Microsoft ciągle się broni
Dziś amerykański rząd federalny spróbuje obalić kolejną linię obrony komputerowego giganta — Microsoftu. Chodzi o wyniki badań przeprowadzonych w branży komputerowej i filmowej, z których wynika, że rozbicie producenta Windows na dwie (lub więcej) części źle wpłynie na amerykańską gospodarkę.
Nie widać końca sagi o potyczkach Microsoftu z amerykańskim Departamentem Sprawiedliwości. Sędzia przesunął termin ogłoszenia wyroku w tej głośnej sprawie — prawdopodobnie na piątek. Zgodnie z postanowieniem sądu, obie strony muszą otrzymać więcej czasu na przedstawienie swoich argumentów. Stanowisko amerykańskiego rządu poznamy jeszcze dziś. Prawnicy Microsoftu mają czas na ewentualną odpowiedź do środy.
Monitor sądowy
Historia ma swój początek kilka lat temu, gdy konkurent Microsoftu — Netscape — zaprotestował przeciwko dołączaniu do systemu Windows przeglądarek internetowych MS Explorer. Kupujący popularne „okienka” byli w ten sposób zmuszani do używania produkowanych przez Microsoft aplikacji. Dwa miesiące temu amerykański sąd uznał racje władz federalnych USA wspartych w oskarżeniu przez przedstawicieli kilku stanów. Microsoft stosował monopolistyczne praktyki i nieuczciwie zwalczał konkurencję — tak zdecydowała Temida. Środki zaradcze zaproponowane przez rząd USA były dość drastyczne — komputerowy gigant musi podzielić się na dwie części.
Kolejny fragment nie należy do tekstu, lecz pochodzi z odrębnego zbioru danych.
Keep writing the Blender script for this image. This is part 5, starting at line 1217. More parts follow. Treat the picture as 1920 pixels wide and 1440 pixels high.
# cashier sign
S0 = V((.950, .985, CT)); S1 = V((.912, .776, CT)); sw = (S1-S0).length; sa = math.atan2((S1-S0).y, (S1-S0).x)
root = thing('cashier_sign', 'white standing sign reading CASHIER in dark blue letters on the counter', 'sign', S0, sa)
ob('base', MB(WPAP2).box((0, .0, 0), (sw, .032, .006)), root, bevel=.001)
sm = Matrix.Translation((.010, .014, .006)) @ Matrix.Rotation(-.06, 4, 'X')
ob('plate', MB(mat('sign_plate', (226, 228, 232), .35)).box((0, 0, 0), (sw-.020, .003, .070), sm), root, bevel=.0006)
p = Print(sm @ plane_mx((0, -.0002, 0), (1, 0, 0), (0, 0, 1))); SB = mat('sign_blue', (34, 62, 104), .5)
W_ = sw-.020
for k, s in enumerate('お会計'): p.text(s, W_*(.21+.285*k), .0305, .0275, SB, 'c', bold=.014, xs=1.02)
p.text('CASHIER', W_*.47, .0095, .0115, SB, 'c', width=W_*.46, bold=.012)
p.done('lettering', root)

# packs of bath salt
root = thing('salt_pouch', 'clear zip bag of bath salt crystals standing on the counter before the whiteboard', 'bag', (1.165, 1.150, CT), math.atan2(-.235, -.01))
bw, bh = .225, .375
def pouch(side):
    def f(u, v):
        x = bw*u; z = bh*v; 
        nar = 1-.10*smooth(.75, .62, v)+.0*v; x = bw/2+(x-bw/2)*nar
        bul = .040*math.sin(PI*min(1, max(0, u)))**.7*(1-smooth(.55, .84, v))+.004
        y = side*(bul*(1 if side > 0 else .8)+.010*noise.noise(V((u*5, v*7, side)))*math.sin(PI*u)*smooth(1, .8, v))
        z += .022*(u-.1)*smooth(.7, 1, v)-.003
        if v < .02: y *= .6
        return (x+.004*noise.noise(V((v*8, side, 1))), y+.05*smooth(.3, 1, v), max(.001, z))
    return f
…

Jedna z nich w przyszłości zajmie się sprzedażą systemu Windows, a druga — pozostałą działalnością (m.in. dostarczaniem przeglądarek Internet Explorer).
Latające okienka
Ludzie Billa Gatesa zaprotestowali przeciwko temu rozwiązaniu, argumentując, że podobny podział będzie szkodliwy przede wszystkim dla klientów.
— Pomysł Departamentu Sprawiedliwości jest absurdalny — oceniły służby prasowe Microsoftu w wydanym oświadczeniu.
Kontrpropozycją Microsoftu jest wprowadzenie antymonopolistycznych rygorów w działalności firmy — jednak strona rządowa nie wierzy w podobne zapewnienia. Tymczasem, pod koniec maja, prawnicy Microsoftu przedstawili wyniki badań ankietowych przeprowadzonych wśród menedżerów znanych spółek (m.in. Dreamworks i Compaqa). Wynika z nich, że podział spółki założonej przez Billa Gatesa źle wpłynie na amerykańską gospodarkę.
Microsoft poprosił o półroczne odroczenie werdyktu, aby dostać czas na dostarczenie kolejnych dowodów. Thomas Penfield Jackson, przewodniczący składu sędziowskiego, przesunął ten termin tylko o tydzień. To nie wróży dobrze dalszym losom stworzonego przez Billa Gatesa imperium.
Już dziś jednak prawnicy zapowiadają złożenie kolejnej apelacji w przypadku, gdyby werdykt okazał się dla nich niekorzystny.
— Prawnicza wojna może się ciągnąć jeszcze miesiącami lub nawet latami -— grożą przedstawiciele Microsoftu.